Ольга Седакова (“Вестник РХД”, посвященный памяти А. И. С.): утверждает, что если европейская литература споспешествовала смягчению социальных нравов, то наша — нет. Ох, плавает, плавает моя компаньонка по получению Солж. премии в истории отечественной литературы и культуры. “Власть, от которой у нас зависит все, никогда ничего этого не читала (?!) и ничего общего не имела с великой словесностью собственной страны”. Че-пу-ха. Просто не веришь своим глазам: что за поклеп? Цари, вел. князья, двор — взахлеб читали и Пушкина, а тем более Толстого, Достоевского, Лескова, Чехова, да даже и Салтыкова-Щедрина — неужели многознающая Седакова ничего про это не слышала? То, как у нас власть читала литературу, — высокий своеобычный феномен России. “Ничего общего не имела” — что за чушь? Под скипетром монархии наша литература и состоялась — не вопреки, а благодаря имперской российской власти.

“Социальное достоинство человека всегда было унижено у нас намного больше, чем в любой другой среднеевропейской стране”. Но вот Н. Лосский свидетельствует, что, оказавшись в начале 20-х годов на Западе, русские беженцы были смущены, поражены европ. взяточничеством, о котором в России уже забыли. Седакова валит в одну кучу Россию и совдепию, простегивая сквозь них одни и те же черты, хотя разницы (причем принципиальной), конечно, намного, намного больше.

Никак не могу, не хочу признать, что всегда в России была порочная непросвещенная власть, вопреки которой состаивалась культура. Это из советских или диссидентских учебников?

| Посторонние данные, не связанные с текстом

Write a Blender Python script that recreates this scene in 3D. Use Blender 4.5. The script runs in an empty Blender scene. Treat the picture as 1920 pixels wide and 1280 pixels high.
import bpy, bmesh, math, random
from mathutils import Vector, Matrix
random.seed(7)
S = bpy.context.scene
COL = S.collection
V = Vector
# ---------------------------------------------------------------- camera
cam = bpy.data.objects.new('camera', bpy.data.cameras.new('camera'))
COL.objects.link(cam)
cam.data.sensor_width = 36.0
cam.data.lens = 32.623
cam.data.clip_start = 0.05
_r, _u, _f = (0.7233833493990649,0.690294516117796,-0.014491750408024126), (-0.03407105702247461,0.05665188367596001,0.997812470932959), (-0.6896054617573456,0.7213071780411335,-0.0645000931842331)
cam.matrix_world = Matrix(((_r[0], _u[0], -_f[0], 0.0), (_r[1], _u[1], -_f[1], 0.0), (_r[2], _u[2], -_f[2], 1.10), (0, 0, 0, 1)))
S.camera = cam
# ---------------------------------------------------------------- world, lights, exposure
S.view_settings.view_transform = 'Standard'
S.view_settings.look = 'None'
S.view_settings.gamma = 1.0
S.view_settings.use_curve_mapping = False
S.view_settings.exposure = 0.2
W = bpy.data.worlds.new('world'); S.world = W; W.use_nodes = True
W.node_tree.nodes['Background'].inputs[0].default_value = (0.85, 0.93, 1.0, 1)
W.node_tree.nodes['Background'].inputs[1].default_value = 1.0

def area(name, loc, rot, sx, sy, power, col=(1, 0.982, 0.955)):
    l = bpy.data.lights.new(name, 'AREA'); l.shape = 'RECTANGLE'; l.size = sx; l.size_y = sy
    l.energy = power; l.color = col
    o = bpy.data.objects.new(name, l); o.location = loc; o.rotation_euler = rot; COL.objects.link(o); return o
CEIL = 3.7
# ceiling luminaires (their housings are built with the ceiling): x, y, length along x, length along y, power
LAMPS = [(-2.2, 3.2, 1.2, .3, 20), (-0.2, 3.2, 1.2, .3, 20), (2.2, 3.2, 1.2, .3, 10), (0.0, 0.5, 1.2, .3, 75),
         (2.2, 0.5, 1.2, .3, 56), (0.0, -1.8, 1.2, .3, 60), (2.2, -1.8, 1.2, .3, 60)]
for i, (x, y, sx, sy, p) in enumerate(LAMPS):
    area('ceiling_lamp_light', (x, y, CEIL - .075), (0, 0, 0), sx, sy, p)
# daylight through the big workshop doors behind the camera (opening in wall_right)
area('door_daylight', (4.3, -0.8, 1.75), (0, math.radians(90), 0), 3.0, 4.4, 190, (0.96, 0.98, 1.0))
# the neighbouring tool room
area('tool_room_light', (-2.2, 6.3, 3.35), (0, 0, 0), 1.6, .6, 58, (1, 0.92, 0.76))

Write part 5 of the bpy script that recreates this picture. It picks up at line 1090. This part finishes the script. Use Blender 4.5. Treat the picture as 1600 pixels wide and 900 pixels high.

Чувство юмора у Солженицына — грандиозное. На Калужской он сидел с мужиком Прохоровым, а тот рассказывал:

“Делаешь в сельсовете доклад, и хоть разговор в деревне больше материально сводится, но подкинет тебе какая-нибудь борода: а что такое пер-ма-нент-ная революция? Шут её знает, какая такая, знаю, бабы в городе перманент носят, а не ответишь — скажут: вылез со свиным рылом в калашный ряд. А это, говорю, такая революция, которая вьётся, льётся, в руки не даётся, — поезжай вон в город у баб кудряшки посмотри или на баранах”.

Уровень юмора Достоевского. Какова художественная обработка прохоровского рассказа спустя четверть века!

24 марта.

В Бретани оттенки ранней весны не столько зеленоватые, как у нас, сколько розово-золотистые — еще до зелени расцветает вишня, мимоза, дрок. Столько мимозы цветущей — еще никогда не видел. И — заплесневелый, замшелый (тоже золотистая мшистость) ракушечник храмов… Ужинали на холодных ресторанных верандах — в виду маяков и моря.

У таксиста говорило какое-то непонятное радио.

— Простите, это на каком языке?

— На кельтском.

— Знаете кельтский?

— Да нет, не знаю. Но так приятно слышать родную речь! Я горжусь, что у нас есть свой язык, пусть даже мы его и забыли.

В Кемпере — гогеновское “Видение после мессы” и еще несколько привозных шедевров (например, “Fеte Gloanec” — из Орлеана). “Видение” завораживало меня еще в Рыбинске — в книге Ревалда. Но на всех репродукциях (а я за 50 лет видел их, разумеется, несметное множество) разный красный — от сурика до чуть ли не оранжевого или аж с бордовым оттенком. Так что заинтригованный еще и поэтому, шел я на выставку. Коралловые, оказывается, оттенки. Поразительная картина. С негогеновской духовностью.